Forget the condo in Boca or the anonymous, singles-only, low-rise golf-course abodes on the edge of town that you may have associated with condos if you’re not from San Francisco or New York. In urban areas like ours, condominiums comprise a huge and expensive part of the real estate inventory in the City. Just as the rest of the city’s inventory, variation in this sector is enormous. From a Twin Peaks economy 1970s model for $300,000 to the gleaming South Beach/FiDi Penthouse in the sky for $20,000,000, you will see almost every type of condo in the City proper. Here are a few items you should know about condos, the laws, documents and entities that govern them. Most HOAs in large buildings will be assisted by property management companies; management will be more procedural and formal. For smaller associations (let’s say 2–4 units) matters are handled more informally where personal relationships and politicking is the norm. Both approaches have detractors and benefits. It’s just a matter of which is right for your needs. 

When you purchase a condo, you’re buying a three dimensional space within the condo complex/building while the homeowner association ‘owns’ the rest in common and has obligation to maintain these ‘common areas.’ Parking spaces are usually exclusive use common areas attached to a given condominium. 

Relevant condo maps will define how a property is divided into units or lots, parking, and common areas. These maps are recorded and are connected to every deed and mortgage on every unit or lot within the property. Changing the map or plan is next to impossible without every other owner agreeing to do so. Your unit is defined by these documents and the title of your property is defined in relation to the relevant map.

Therefore, common areas generally consist of the parts of the property apart from the units and any other privately deeded properties. Easements and use restrictions or allowances may be part the rights and interests granted to a particular owner.

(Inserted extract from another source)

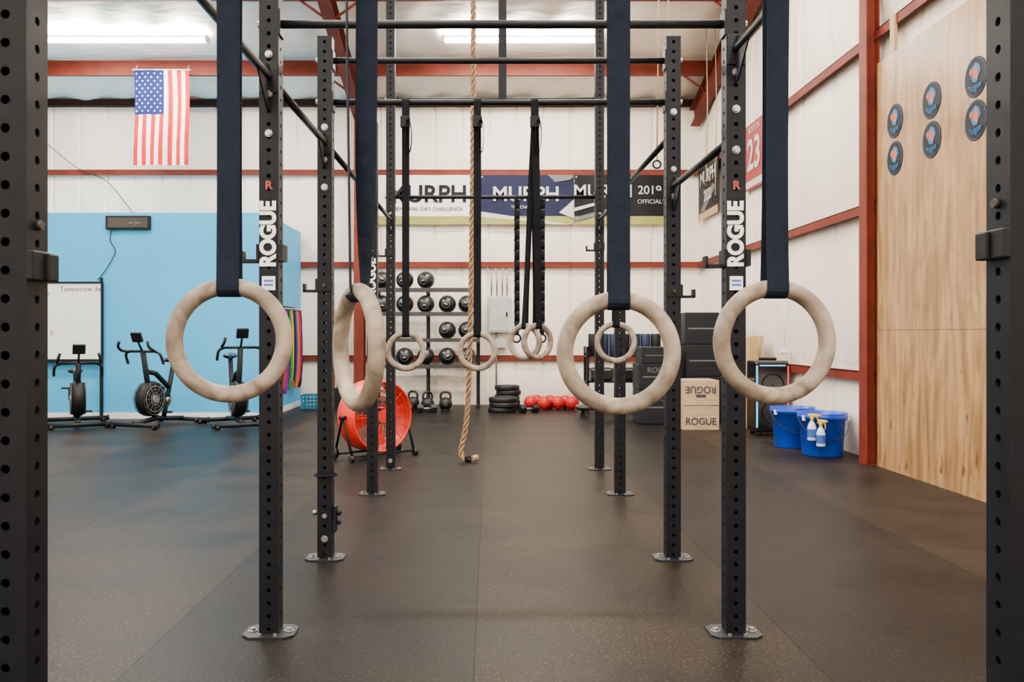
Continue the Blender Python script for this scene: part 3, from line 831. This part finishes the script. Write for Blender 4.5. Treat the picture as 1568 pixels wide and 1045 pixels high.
# kettlebells
def kb(m, s=1.0):
    b = MB(); b.sphere((0, 0, .1 * s), .1 * s, m, (1, 1, .97)); b.cyl((0, 0, 0), (0, 0, .02), .07 * s, m)
    pts = catmull([(-.06 * s, 0, .15 * s), (-.075 * s, 0, .21 * s), (-.05 * s, 0, .265 * s), (0, 0, .275 * s), (.05 * s, 0, .265 * s), (.075 * s, 0, .21 * s), (.06 * s, 0, .15 * s)], .015)
    b.tube(pts, .017 * s, m, 8)
    b.cyl((0, -.096 * s, .1 * s), (0, -.1005 * s, .1 * s), .025 * s, M_grey, seg=16)
    return b.mesh('kettlebell')
kA = kb(M_rub, 1.05)
for x, y, r in ((-1.42, 13.75, .2), (-1.2, 13.9, -.4), (-.96, 13.72, .5), (-.68, 13.75, 0), (-1.68, 13.95, 0)):
    obj('kettlebell', kA, (x, y, 0), r)
# red slam balls with ribbed tread
b = MB(); b.sphere((0, 0, .108), .108, M_redk, (1, 1, .98), 24, 16)
for k in range(5):
    a = -.8 + k * .4; b.torus((0, 0, .108 + .107 * math.sin(a)), .107 * math.cos(a), .003, M_redk, (0, 0, 1), 32, 6)
b.cyl((0, 0, .0), (0, 0, .01), .03, M_redk)
mslam = b.mesh('slam_ball')
for x, y in ((.66, 14.0), (.87, 13.88), (1.09, 13.95), (1.31, 13.9), (.98, 14.16), (1.22, 14.16), (.76, 14.22)):
    o = obj('slam_ball', mslam, (x, y, 0), random.random() * 3)
def db(x, y, r):
    b = MB()
    b.cyl((-.1, 0, .06), (.1, 0, .06), .016, M_silver)
    for sx in (-1, 1): b.cyl((sx * .06, 0, .06), (sx * .15, 0, .06), .066, M_rub, seg=6, smooth=False)
    b.finish('dumbbell', (x, y, 0), r)
db(-.95, 13.4, .3); db(-1.3, 13.42, -.2); db(-1.66, 13.55, .1)
def plates(x, y, n, r=.225):
    b = MB()
    for k in range(n):
        ox, oy = random.uniform(-.02, .02), random.uniform(-.02, .02); z = k * .075
        b.lathe([(.03, .004), (r * .45, .004), (r * .5, .012), (r * .85, .012), (r * .9, 0), (r * .98, .004), (r, .02), (r, .055), (r * .98, .071), (r * .9, .075), (r * .85, .063), (r * .5, .063), (r * .45, .071), (.03, .071), (.03, .004)], (ox, oy, z), M_rub, (0, 0, 1), 36)
    b.finish('bumper_plate_stack', (x, y, 0))
plates(.20, 13.5, 3, .22); plates(.30, 14.1, 5, .2)
db(.60, 13.35, .4)
# electrical panel with conduits
b = MB(); b.bb(-.19, .19, -.12, 0, -.30, .30, M_panel, .006); b.bb(-.16, .16, -.13, -.12, -.27, .27, M_panel, .004); b.bb(.10, .125, -.145, -.13, -.04, .04, M_dark)
for i, x in enumerate((-.14, -.05, .04, .12)):
    b.tube([(x, -.06, .3), (x, -.06, .62), (x * 1.3, -.03, .75), (x * 1.6, -.03, .78)], .013, M_silver, 8)
b.cyl((-.06, -.06, -.3), (-.06, -.06, -1.2), .013, M_silver, seg=8); b.bb(-.05, .1, -.1, 0, -.55, -.4, M_panel)
b.finish('electrical_panel', (.18, YB - .08, 1.52))

# ---------------------------------------------------------------- roller rack + boxes (right rear)
b = MB()
for x in (-.58, .58):
    for y in (-.2, .2): b.bb(x - .02, x + .02, y - .02, y + .02, 0, 1.0, M_dark)
for z in (.08, .45, .84): b.bb(-.6, .6, -.22, .22, z, z + .025, M_dark)
for x in (-.58, .58): b.bb(x - .01, x + .01, -.22, .22, .9, 1.0, M_dark)
b.finish('storage_shelf', (2.08, 13.6, 0))
for i in range(7):
    b = MB(); b.lathe([(.03, 0), (.07, 0), (.078, .01), (.078, .32), (.07, .33), (.03, .33), (.03, 0)], (0, 0, 0), M_fr if i % 3 else M_dark, (0, 0, 1), 20)
    b.finish('foam_roller', (1.60 + i * .16, 13.55, .867))
b = MB()
for x in (-.36, 0, .36): b.box((x, 0, .10), (.34, .36, .20), M_vinyl, bevel=.04)
b.finish('ab_mat_stack', (2.08, 13.6, .477))
b = MB()
b.bb(-.5, .5, -.14, .14, .10, .17, M_vinyl, .025)
for x in (-.4, .4):
    b.bb(x - .025, x + .025, -.18, .18, 0, .04, M_dark); b.bb(x - .025, x + .025, -.025, .025, .04, .10, M_dark)
b.finish('flat_bench', (1.75, 12.7, 0))
def foam(x, y, z, w, d, h, rz=0, txt=True):
    b = MB(); b.box((0, 0, h / 2), (w, d, h), M_blkwood, bevel=.012)
    b.box((0, -d / 2 - .001, h / 2), (w * .8, .002, h * .04), M_bgry)
    o = b.finish('foam_plyo_box', (x, y, z), rz)
    if txt: text('lettering', 'ROGUE', (-.0, -d / 2 - .003, h * .75), FX, FZ, .10, M_bgry, o)
foam(2.27, 11.85, 0, .60, .5, .45); foam(2.25, 11.87, .45, .56, .5, .35); foam(2.27, 11.87, .80, .52, .5, .22, txt=False)
foam(2.86, 12.0, 0, .48, .5, .62); foam(2.86, 12.0, .62, .48, .5, .43, txt=False); foam(2.84, 12.0, 1.05, .46, .5, .43, txt=False)
# wooden plyo box
b = MB(); w, d, h = .45, .5, .615
b.bb(-w / 2, w / 2, -d / 2, -d / 2 + .018, 0, h, M_box, .002); b.bb(-w / 2, w / 2, d / 2 - .018, d / 2, 0, h, M_box, .002)
for sx in (-1, 1): b.bb(sx * w / 2, sx * (w / 2 - .018), -d / 2 + .018, d / 2 - .018, 0, h, M_box)
b.bb(-w / 2 + .018, w / 2 - .018, -d / 2 + .018, d / 2 - .018, h - .018, h, M_box)
b.bb(-w / 2, w / 2, -d / 2 - .001, -d / 2, .298, .306, M_ink)
b.box((0, -d / 2 - .001, .42), (.12, .002, .035), M_ink); b.box((w / 2 - .002, -d / 2 - .001, .3), (.004, .002, .58), M_board)
for zz in (.05, .3, .56):
    for xx in (-.2, .2): b.cyl((xx, -d / 2, zz), (xx, -d / 2 - .002, zz), .006, M_ink, seg=8)
o = b.finish('wooden_plyo_box', (2.63, 11.2, 0))
text('lettering', 'ROGUE', (0, -.253, .10), FX, FZ, .12, M_ink, o, bold=.002, sx=.95)
text('lettering', 'ROGUE', (0, -.253, .50), (-1, 0, 0), (0, 0, -1), .12, M_ink, o, bold=.002, sx=.95)
# leaning boards
b = MB()
R = Matrix.Rotation(.08, 3, 'Y')
b.box((0, 0, .585), (.02, .5, 1.16), M_board, R); b.box((-.05, .05, .50), (.02, .45, 1.0), M_box, R)
b.finish('scrap_board', (3.40, 11.35, .005), 0)
b = MB(); b.box((0, 0, .58), (.30, .018, 1.14), M_board, Matrix.Rotation(-.08, 3, 'X'), .002); b.finish('leaning_board', (3.22, 11.02, 0.003))
# party speaker
b = MB(); b.box((0, 0, .46), (.40, .36, .84), M_gloss, bevel=.03)
b.bb(-.175, .175, -.186, -.178, .1, .82, M_gloss, .004)
for z, r in ((.60, .13), (.28, .13)):
    b.torus((0, -.188, z), r, .003, M_dark, (0, 1, 0), 36, 8)
    b.lathe([(r * .95, .0), (r * .85, .012), (r * .4, .03), (r * .3, .012), (.001, .008)], (0, -.195, z), M_rub, (0, 1, 0), 32)
b.bb(-.19, -.172, -.188, -.178, .1, .82, M_ledb); b.bb(.172, .19, -.188, -.178, .1, .82, M_ledr)
b.bb(-.15, .15, -.188, -.178, .815, .83, M_ledb)
b.bb(-.1, .1, -.03, .03, .88, .91, M_dark, .008)
for sx in (-1, 1):
    for sy in (-1, 1): b.cyl((sx * .14, sy * .13, 0), (sx * .14, sy * .13, .05), .03, M_rub)
b.finish('party_speaker', (3.30, 10.45, 0))
b = MB(); b.cyl((0, 0, 0), (0, 0, .75), .008, M_white, seg=6); b.box((0, -.01, .75), (.07, .03, .11), M_white, bevel=.004)
b.cyl((.0, 0, .0), (.0, 0, .06), .04, M_bottle); b.finish('wall_conduit_outlet', (XR - .12, 10.45, .95))
# buckets
def bucket(x, y, rt=.235, rb=.19, h=.42):
    b = MB()
    b.lathe([(0, .0), (rb, 0), (rb + .005, .01), (rt - .01, h - .06), (rt + .012, h - .055), (rt + .012, h - .02), (rt, h - .015), (rt + .016, h), (rt - .01, h), (rb - .01, .02), (0, .02)], (0, 0, 0), M_bucket, (0, 0, 1), 40)
    for sx in (-1, 1):
        b.box((sx * (rt + .012) * .9, -(rt + .012) * .4, h - .05), (.03, .03, .05), M_bottle, bevel=.005)
    pts = [(rt * 1.07 * math.cos(a), -rt * 1.07 * abs(math.sin(a)) - .0, h - .05 - .2 * math.sin(a)) for a in frange(0, pi, 20)]
    b.tube(pts, .003, M_grey, 6)
    b.finish('mop_bucket', (x, y, 0))
bucket(3.27, 8.66, .225, .185); bucket(3.20, 9.3, .22, .18)
def spray(x, y, z, rz):
    b = MB()
    b.lathe([(0, 0), (.038, 0), (.042, .01), (.042, .12), (.03, .16), (.014, .185), (.014, .2)], (0, 0, 0), M_bottle, (0, 0, 1), 20)
    b.lathe([(.0425, .03), (.0425, .11)], (0, 0, 0), M_lblue, (0, 0, 1), 20)
    b.cyl((0, 0, .195), (0, 0, .225), .018, M_yel); b.box((0, -.015, .24), (.026, .1, .03), M_yel, bevel=.005)
    b.tube([(0, -.04, .235), (0, -.06, .2), (0, -.055, .165)], .007, M_yel, 6); b.cyl((0, -.06, .243), (0, -.082, .243), .01, M_yel, seg=10)
    b.finish('spray_bottle', (x, y, z), rz)
spray(3.085, 8.43, .17, .9); spray(3.15, 8.375, .12, .4)

# ---------------------------------------------------------------- drum fan
b = MB(); R0 = .33; c = Vector((0, 0, .40))
ax = (0, 1, 0)
b.lathe([(R0, -.13), (R0 + .008, -.12), (R0 + .008, .12), (R0, .13), (R0 - .01, .12), (R0 - .01, -.12), (R0, -.13)], c, M_redp, ax, 48)
for yy in (-.13, .13):
    b.torus(c + Vector((0, yy, 0)), R0, .012, M_redp, ax, 48, 8)
    for r in (.06, .12, .18, .24, .29): b.torus(c + Vector((0, yy, 0)), r, .003, M_redp, ax, 40, 5)
    for k in range(16):
        a = 2 * pi * k / 16
        b.cyl(c + Vector((.05 * math.cos(a), yy, .05 * math.sin(a))), c + Vector((R0 * math.cos(a), yy, R0 * math.sin(a))), .003, M_redp, seg=5)
    b.cyl(c + Vector((0, yy - .006, 0)), c + Vector((0, yy + .006, 0)), .06, M_redp, seg=24)
b.cyl(c + Vector((0, -.09, 0)), c + Vector((0, .09, 0)), .07, M_dark, seg=20)
for k in range(4):
    a = k * pi / 2 + .3; u = Vector((math.cos(a), 0, math.sin(a))); v = Vector((-math.sin(a), .35, math.cos(a)))
    b.prism([(.06, -.04), (.29, -.10), (.30, .06), (.07, .04)], c, u, v.normalized(), .004, M_redp)
for sx in (-1, 1):
    b.tube([(sx * (R0 + .03), -.14, .06), (sx * (R0 + .045), 0, .40), (sx * (R0 + .03), .14, .06)], .013, M_dark, 8)
    b.cyl((sx * (R0 + .008), 0, .4), (sx * (R0 + .07), 0, .4), .02, M_dark)
    b.cyl((sx * (R0 + .02), .15, .06), (sx * (R0 + .06), .15, .06), .06, M_rub); b.cyl((sx * (R0 + .02), -.15, .03), (sx * (R0 + .06), -.15, .03), .03, M_rub)
b.cyl((-R0, -.14, .05), (R0, -.14, .05), .012, M_dark); b.cyl((-R0, .14, .05), (R0, .14, .05), .012, M_dark)
b.finish('drum_fan', (-1.10, 8.5, 0), .75)

# hanging cords at right rear
b = MB()
for X, yy, z0 in ((1.75, 9.2, 3.0), (1.85, 9.2, 2.6), (3.15, 12.8, 3.4), (3.28, 12.8, 3.2)):
    b.tube([(X, yy, roof(yy)), (X + .02, yy, (roof(yy) + z0) / 2), (X, yy, z0)], .007, M_board, 6)
    b.torus((X, yy, z0 - .04), .04, .01, M_dark, (0, 1, 0), 20, 6)
b.finish('hanging_cords')

# ---------------------------------------------------------------- world + camera
w = bpy.data.worlds.new('world'); SC.world = w; w.use_nodes = True
w.node_tree.nodes['Background'].inputs[0].default_value = (.8, .85, .9, 1)
w.node_tree.nodes['Background'].inputs[1].default_value = .2
cam = bpy.data.cameras.new('camera'); co = obj('camera', cam, (0, 0, 1.18)); co.rotation_euler = (pi / 2, 0, 0)
cam.lens = 31.0; cam.sensor_width = 36; cam.shift_x = .0223; cam.shift_y = -.006; cam.clip_start = .05
SC.camera = co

All the rights defining which parts of the condo development/subdivision belong to who, rules and allowed uses are contained in a series of documents called most commonly known as the “CC&Rs” — Covenants, Conditions and Restrictions. The CC&Rs describe  the rights and obligations of the homeowners’ association and of each owner. CC&Rs vary widely in content and length and usually cover the following topics:

  • the demarcation between private and common areas;
  • budgets, reserves, assessments and dues;
  • usage restrictions like pet regulations, leasing rights and alteration controls;
  • maintenance responsibilities of the association and the individual owners;
  • how operating costs are shared among the owners, and the mechanism for collecting owner payments;
  • dispute resolution procedures;
  • HOA Board or Member enforcement powers; and,
  • mortgagor rights.

CC&Rs are required for all condominiums and planned developments and are prepared by lawyers as they do have to conform with various parts of state law.